Aus Sicht der Befürworter sind durch die neue Regelung keine Grundrechte in Frage gestellt. Die Vorgaben des Bundesgerichts würden eingehalten. So sei etwa eine Kostenobergrenze festgeschrieben worden.

Die Grundregeln im Gesetz seien klar definiert, so Wüthrich.
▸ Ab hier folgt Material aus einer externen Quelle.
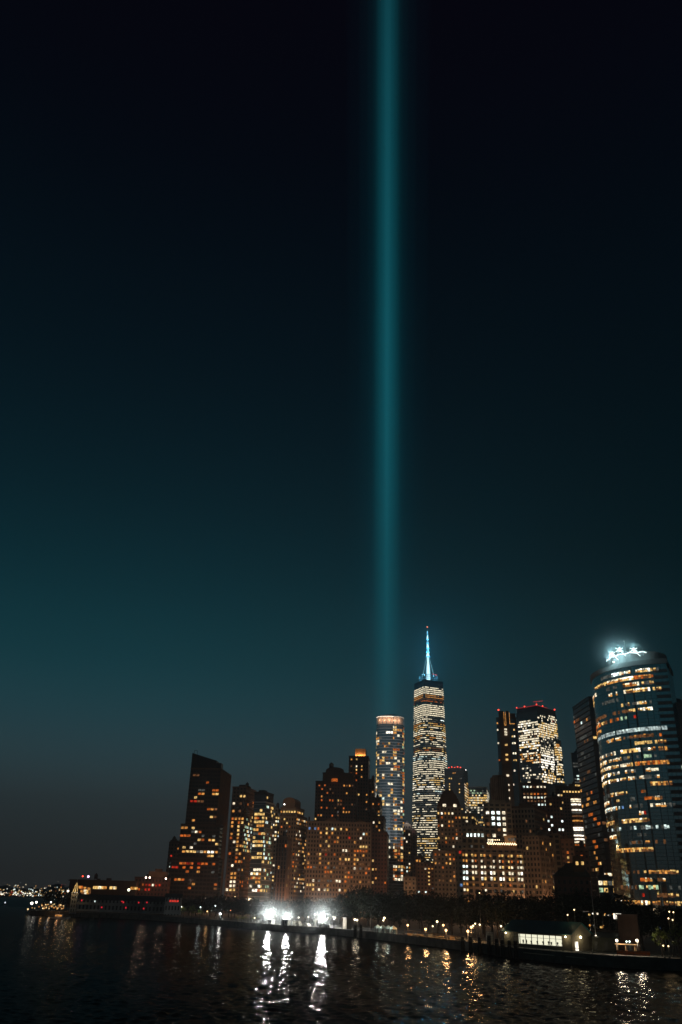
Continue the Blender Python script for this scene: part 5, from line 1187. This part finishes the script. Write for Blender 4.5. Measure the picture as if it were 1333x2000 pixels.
MB().box(.3, .3, .02, Ls - .3, Lf - .3, .06).build('floor', PAVE, r, rz=a)
MB().box(3.2, y0w - 1, .1, 3.3, y1w + 1, 3.9).build('lit_back_wall', lamp_mat('lit_interior', (1, .97, .72), .95, 'AUTO'), r, rz=a)
nw = 8
for i in range(nw + 1):
    y = y0w + (y1w - y0w) * i / nw; MB().box(.06, y - .07, zs, .2, y + .07, zt_).build('mullion', POLE, r, rz=a)
MB().box(.08, y0w, 2.55, .18, y1w, 2.62).build('transom', POLE, r, rz=a)
rnd = random.Random(4)
for i in range(9):
    y = y0w + (y1w - y0w) * (i + .6) / 9.4; b = MB(); x_ = rnd.uniform(1.0, 2.2)
    b.box(x_, y - .3, .95, x_ + .5, y + .3, 1.02); b.tube((x_ + .25, y, .06), (x_ + .25, y, .95), .05, n=5); b.tube((x_ + .25, y, 1.02), (x_ + .25, y, rnd.uniform(1.4, 2.0)), .13, n=5); b.box(x_, y - .42, 1.3, x_ + .1, y + .1, 1.75)
    b.build('counter_display', POLE, r, rz=a)
def wl(px, z, e, c=(1, .85, .5), sz=.22, side=False):
    y = fr(px); q = Vector((-math.sin(a)*y - math.cos(a)*.5, math.cos(a)*y - math.sin(a)*.5, z)) if not side else Vector((math.cos(a)*px + math.sin(a)*.5, math.sin(a)*px - math.cos(a)*.5, z))
    MB().ball((0, 0, 0), sz, n=6, k=4).build('wall_lamp', lamp_mat('pavilion_lamp', c, 12), r, q); plight(r, r.location + q + Vector((-.5 if not side else .4, -.4, -.15)), c, e, .25)
wl(990, 3.4, 70); wl(1106, 3.3, 70)
wl(3.2, 3.3, 70, side=True, sz=.3)
MB().box(1.2, -.12, .0, 2.4, -.02, 2.2).build('door', WM['W'], r, rz=a); plight(r, r.location + Vector((math.cos(a)*1.6 + math.sin(a)*1.5, math.sin(a)*1.6 - math.cos(a)*1.5, 1.8)), (1, .8, .5), 60, .3)
# long dark shed right of it
def shed(px, D, w_, d_, h_, rh, label, m_, roofm, name='shed', cat='shed'):
    g, aa = frame(px, D); r = empty(name, g, label, cat, None, rz=aa)
    MB().box(0, 0, 0, w_, d_, h_).build('wall', m_, r)
    b = MB(); b.add([(-.3, -.4, h_), (w_+.3, -.4, h_), (w_+.3, d_+.4, h_), (-.3, d_+.4, h_), (-.3, d_/2, h_+rh), (w_+.3, d_/2, h_+rh)], [(0,1,5,4), (2,3,4,5), (1,2,5), (3,0,4), (0,3,2,1)]); b.build('roof', roofm, r)
    for i in range(max(2, int(w_ / 3))): MB().box(i*3 + .8, -.06, .3, i*3 + 1.7, 0, 2.3).build('door', POLE, r)
    return r
shed(1158, 262, 8.4, 6, 3.4, 1.2, 'long dark shed beside the pavilion gable with two small wall lamps', mat('shed_wall', (.04, .04, .03), .85, noise=.3), mat('shed_roof', (.03, .035, .035), .7))
g, aa = frame(1213, 258); r = empty('utility_building', g, 'tall plain brown utility block behind the orange construction barriers', 'building', None, rz=aa)
MB().box(0, 0, 0, 5.2, 5, 9.0).build('wall', mat('brick_box', (.06, .03, .02), .9, noise=.3, nscale=.6), r); MB().box(-.2, -.2, 9.0, 5.4, 5.2, 9.3).build('coping', DARKB, r); MB().box(1.5, -.06, 0, 3.1, 0, 2.6).build('door', POLE, r)
# orange barriers, site hut
ORB = mat('orange_mesh', (.65, .14, .03), .7); WOOD = mat('site_wood', (.3, .19, .1), .85, noise=.3, nscale=1)
for i, (px, w_) in enumerate(((1206, 2.4), (1222, 2.2), (1238, 2.6), (1251, 2.4))):
    g, aa = frame(px, 242); r = empty('construction_barrier', g, 'orange construction barrier, %s from the left in the row under two bright lamps' % ('first', 'second', 'third', 'fourth')[i], 'barrier', 'orange construction barriers', rz=aa)
    MB().box(0, 0, .15, w_, .06, 1.1).build('mesh_panel', ORB, r)
    for x in (.05, w_ - .15): MB().box(x, -.3, 0, x + .1, .35, .12).box(x, .07, .12, x + .1, .15, 1.2).build('foot', POLE, r)
g, aa = frame(1206, 247); r = empty('site_canopy', g, 'low open wooden canopy lit orange beneath a bright lamp', 'canopy', None, rz=aa)
for x in (0, 2.2, 4.4): MB().box(x, 0, 0, x + .15, .15, 2.3).box(x, 2, 0, x + .15, 2.15, 2.3).build('post', WOOD, r)
MB().box(-.3, -.3, 2.3, 4.9, 2.5, 2.45).build('roof', WOOD, r)
# kiosk, tents, planks
g, aa = frame(670, 398); r = empty('kiosk', g, 'plain beige kiosk box lit from the left by the last floodlight', 'kiosk', None, rz=aa)
MB().box(0, 0, 0, 3.4, 2.6, 4.2).build('wall', mat('kiosk_panel', (.2, .17, .13), .8), r); MB().box(-.2, -.2, 4.2, 3.6, 2.8, 4.4).build('roof', GREY, r); MB().box(.9, -.05, 0, 2.0, 0, 2.2).build('door', mat('kiosk_door', (.3, .25, .2), .7), r)
CAN = mat('white_canvas', (.65, .68, .66), .9, noise=.1, nscale=.5)
for i, px in enumerate((738, 748.5, 759, 769)):
    g, aa = frame(px, 352 - i * 3); r = empty('market_tent', g, 'small white canvas tent, %s of the row at the water edge' % ('leftmost', 'second', 'third', 'rightmost')[i], 'tent', 'white tents at the water edge', rz=aa)
    b = MB(); s_ = 1.0
    b.add([(-s_, -s_, 2.1), (s_, -s_, 2.1), (s_, s_, 2.1), (-s_, s_, 2.1), (0, 0, 3.0)], [(0,1,4), (1,2,4), (2,3,4), (3,0,4)])
    b.add([(-s_, -s_, 1.7), (s_, -s_, 1.7), (s_, s_, 1.7), (-s_, s_, 1.7), (-s_, -s_, 2.1), (s_, -s_, 2.1), (s_, s_, 2.1), (-s_, s_, 2.1)], [(0,1,5,4), (1,2,6,5), (2,3,7,6), (3,0,4,7)]); b.build('canopy', CAN, r)
    for sx in (-1, 1):
        for sy in (-1, 1): MB().tube((sx*.97, sy*.97, 0), (sx*.97, sy*.97, 2.1), .05, n=5).build('pole', SILV, r)
    MB().box(-.8, .7, 0, .8, .8, 1.7).build('back_cloth', CAN, r)
    if i in (0, 2): plight(r, g + Vector((-.5, -3.5, 2.6)), (.8, 1, .85), 160, .2)
for i, (px, D_, w_, h_, m_, lb) in enumerate(((786, 334, 5, .9, WOOD, 'low stack of pale planks right of the white tents'), (806, 327, 6.5, .7, WOOD, 'long flat stack of planks lit orange'), (829, 320, 4.0, 1.2, GREY, 'tarp covered heap beneath the first gold reflection lamp'),
                                         (846, 315, 6, .8, WOOD, 'plank stack between the two brightest orange lamps'), (868, 306, 5, 1.0, WOOD, 'lit timber pile at the right end of the planks'), (889, 300, 4, .8, GREY, 'grey block stack left of the mooring piles'))):
    g, aa = frame(px, D_); r = empty('timber_stack', g, lb, 'timber stack', 'stacks on the promenade', rz=aa + (.12 if i % 2 else -.06))
    b = MB(); nn = 4
    for k in range(nn): b.box(0 + .15*(k % 2), 0, k*h_/nn, w_ - .2*((k + 1) % 2), 1.6, (k + .86)*h_/nn)
    b.build('plank_layer', m_, r); MB().box(w_*.3, -.06, 0, w_*.3 + .12, 1.66, h_ + .02).build('strap', POLE, r)
b = MB(); g0 = ground(790, 326, DECKZ); g1 = ground(893, 292, DECKZ)
r = empty('gangway', g0, 'long sloping wooden gangway lit orange along the promenade', 'gangway'); d = g1 - g0; u = d.normalized(); v = Vector((-u.y, u.x, 0))
b.add([Vector((0,0,.9)), d + Vector((0,0,.25)), d + v*1.4 + Vector((0,0,.25)), v*1.4 + Vector((0,0,.9))], [(0, 1, 2, 3)]); b.build('deck', WOOD, r)
for sgn in (0, 1.4): MB().tube(v*sgn + Vector((0,0,2.0)), d + v*sgn + Vector((0,0,1.35)), .05, n=4).build('handrail', WOOD, r)
for i in range(12):
    f = i / 11; MB().tube(d*f + Vector((0,0,0)), d*f + Vector((0,0,2.0 - .65*f)), .05, n=4).build('baluster', WOOD, r)
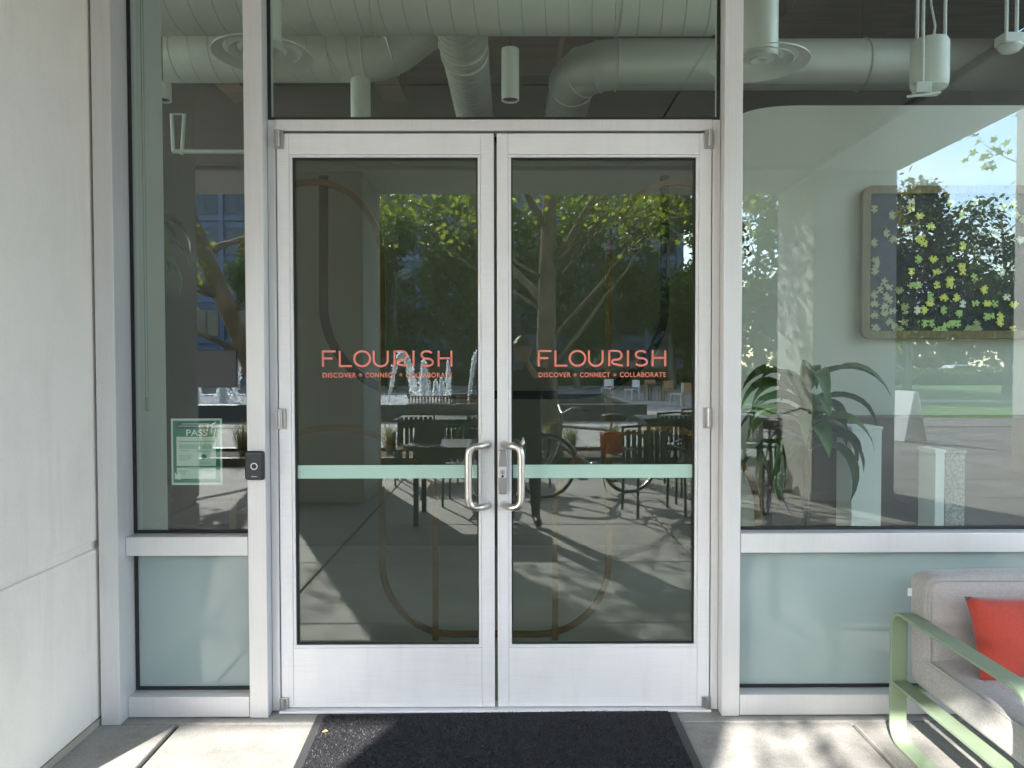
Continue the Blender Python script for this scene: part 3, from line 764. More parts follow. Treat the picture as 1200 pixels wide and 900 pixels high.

Und eine neue Verordnung, die es brauche, werde weiter für Klarheit sorgen.

«Wir wurden nicht nicht gehört»

Christa Ammann, Berner Stadträtin der Alternativen Liste und Mitglied des Referendumskomitees, ist nicht überrascht über die deutliche Annahme des Gesetzes: «Wir wussten bereits beim Lancieren des Referendums, dass es schwierig werden würde.»

Dennoch sei es nicht daran gelegen, dass die Argumente der Gegnerinnen und Gegner des Polizeigesetzes nicht gehört worden wären. «Die Wahrnehmung der Polizei unterscheidet sich an verschiedenen Orten im Kanton Bern.» In der Stadt seien Polizei und Demonstrationen präsenter als auf dem Land.

Wir werden wachsam sein, dass die Menschenrechte eingehalten werden.
Autor: Venanz Nobel Vizepräsident Verein Schäft Qwant

Umstritten war am neuen Polizeigesetz unter anderem ein Artikel, der es der Polizei erlauben soll, Fahrende bei unerlaubtem Übernachten auf privatem und öffentlichem Boden wegzuweisen. «Man muss jetzt schauen, wie relevant der Artikel in der Praxis wirklich sein wird», sagt Regierungsrat und Polizeidirektor Philippe Müller. «Es braucht einige Voraussetzungen, bis er anwendbar ist.»

Venanz Nobel von der Fahrenden-Organisation «Schäft Qwant» akzeptiert den Volksentscheid. «Wir werden aber wachsam sein, dass die Menschenrechte eingehalten werden.» Wie bei jedem Gesetz werde sich in der Praxis weisen, wie der Handlungsspielraum von den Behörden genutzt wird.

Vieles war unbestritten

Unbestritten waren in der Revision etwa Bestimmungen, mit denen die Zusammenarbeit zwischen Kantonspolizei und Gemeinden verbessert und der administrative Aufwand verringert werden soll, aber auch neue Handlungsmöglichkeiten im Kampf gegen Internetkriminalität und bei häuslicher Gewalt.